Video game developers need to be especially conscious of the feedback loop, and different people have different interests in what kind of challenge they want from a video game. The Elder Scrolls V: Skyrim is an RPG developed by Bethesda Softworks, a collective of industry veterans that have been notable for creating vast worlds rich with mechanisms and mythos. The first three Elder Scrolls were tremendously difficult games- games in which you had to build a character by placing points into certain skills, and if you put too few points into a certain skill, you would be completely boned for the rest of the game- a possibility that modern game design conventions avoid. In the fourth and fifth iterations of the series, Elder Scrolls games have given the player the option to play in a version that is almost impossible to fail in- the player can run around the world, throwing around spells at characters like some sort of coked-up wizard serial killer. As these games become easier and more accessible, the they become less like a game and more like an interactive sandbox, where the player blows through content and lore as fast as possible and is heralded as the hero of every town and guild in the game world. Here, the player is treated as some sort of hybrid between a tourist and the Übermensch. I could only imagine that many people who play video games find this treatment immensely satisfying- adolescents who want immediate escapism from a world where they ultimately do not feel they have enough control. However, this is a double edged sword- as the player moves through levels, dungeons, plot, combat, and lore at an incredible rate, they slowly become callous to the details of the game that the developers spent hours trying to perfect. The player begins to notice vistas and the thrill of combat less and less and starts to notice little incongruities and inconveniences- an arbitrary menu here, a choppy animation there- more and more. Eventually, the player is focusing more on what is slowing the rate he or she is consuming content moreso than the content itself. This is the point at which the player's actions are out of the developer's control as the player tries to break the rules of the game in order to negate challenges as much as possible. This is where all writing, art, and design is completely devalued in the player's experience.
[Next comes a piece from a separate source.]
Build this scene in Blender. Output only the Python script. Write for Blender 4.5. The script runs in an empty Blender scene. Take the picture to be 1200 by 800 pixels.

On the other end of the spectrum is a game called Dark Souls by the Japanese developers From Software. This game explains nothing about it's mechanics nor context. It presents the player with a massive, continuous, and dangerous world. It delights in monkey wrenches and fail states: At one point a few hours in (after you think you have finally figured out the combat system) there is a large bridge. When you try to cross it, a giant dragon comes out of nowhere and sets the entire bridge on fire, resulting in instantaneous death unless the player ducked quickly into a set of stairs on the right. The game is purposefully vague about where the player can and cannot progress and how to unlock areas. Furthermore, there is no in-game map- the player must remember which roads lead where. This forces the player to prod at the game and experiment with it to advance- and to advance at a snails pace that most people interested in video games would not have the patience for. However, as the player advances and succeeds, the reward feels immense- one soaks in every vista, every new room, and every new encounter. The player lavishes in every new area and detail as the huge, mysterious map begins to fill in with shortcuts to and from areas the player has been through before. Furthermore, the game revels in surreal twists of logic. At one point the player can take an elevator from a later point to the starting area, at which point I was astonished. I could not believe that the chapel I spent hours getting to was mere stories above the shrine at the end of the world I was dropped in. Upon further thought, I realized that it was completely impossible- the elevator was a vessel through non-euclidian space, a trick built on the work of MC Escher. At other points, the game plays with scale- one room contains a massive rat, at least 8 feet tall and covered in scabs and matted fur. The game forces the player to play by the game's rules, instead of bending and distorting to allow the player to access all of it's content as quickly as possible. However, the game is more rewarding at each victory than any game to be released in the last decade. Indeed, Dark Souls stretches the feedback loop farther than many things in many mediums.

So why do we revel in different rates of challenge and reward? Why don't we focus on a medium where we can be in complete control of when and how the player, listener, or viewer is challenged and rewarded? The answer is hidden under a veil of self-indulgence: consumers do not want to allocate complete attention to a piece of media that does not need it. Consumers do not want to be forced to sit in a concert hall and not have to check their cellphones or drink or talk to their friends. Consumers don't want to play a video game where they are not being challenged on their own volition. Consumers don't want to be forced to read an entire book in one sitting. That is why, as media creators, we cannot force viewers, listeners, and players into claustrophobic skinner boxes with our products to ensure that they pay full attention to it. All we can do is offer: Here are our worlds, our voices, our deepest passions. Here are our half-justified explosions, our funniest dialogue, our saddest heartbreaks. Here is our work, our art, our focus-test-assured Kick Ass Title that has words like "Dark" and "Justice" and "Duty". We will let you be the hero of our worlds, the most intimate listener in our recording sessions, the most trusted lover of our protagonists. But only if you want to be.

And if you want to, I had better get paid for it. This shit doesn't make itself.